Age is just a number – similar (though not identical) to gender, build, race, or hair-colour in its importance towards judging another person. I don’t want to be wary – or embarrassed – by saying I’m 22, any more than I would be saying I’m a woman, a Libra, a natural brunette or a zealous cheese aficionado. I’m 22. I’ve visited over 20 countries, given up my happiness for that of strangers, and committed acts that I’ve loathed others for. I’ve been kicked in the head and I’ve danced for money. I’ve felt love so potently searing it’s driven tears from my eyes and howls from my throat. I’ve played the sax, played chess, played with people’s future happiness. I’ve swum with sharks and sprinted from spiders. I’ve been through physical and mental pain great enough to make me long for death. I’ve stolen, lied and cheated with a huge grin on my face. I’ve eaten at the Ritz, written a book, had sex in the rain and died my hair purple. I’ve a to-do list as tall as my tales. I am 22 – and in three months’ time, when I’m back from a summer of what promises to be incredible Experience, I’ll look at myself now and pity the poor child that I was.
So this rambling’s gone on quite long enough. I guess what I’m trying to say is: let experience be the decider, not age. I’ll try to do the same.
- The Current Cad
NB Though I'm tired and I really don't have the energy to re-read this before posting, I'm aware that I might be coming across as a self-absorbed jerk.

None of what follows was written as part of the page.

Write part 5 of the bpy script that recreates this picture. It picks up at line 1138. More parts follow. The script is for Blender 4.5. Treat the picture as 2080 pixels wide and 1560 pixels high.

Apologies if that's the case, lots of first person will do that to you. I've purposefully not made reference to the hundreds of thousands of people all over the world that go through massive, life-changing, embittering trials each day - I know they're there. As and when I meet them I'll sympathise with, be enthralled and astonished by their experiences. But I've only got my own - and a choice few - to go on right now, see?
You are an exellent writer, i really enjoyed it, sometimes it's funny, sometimes it very serious, and it's always a good read. thank you.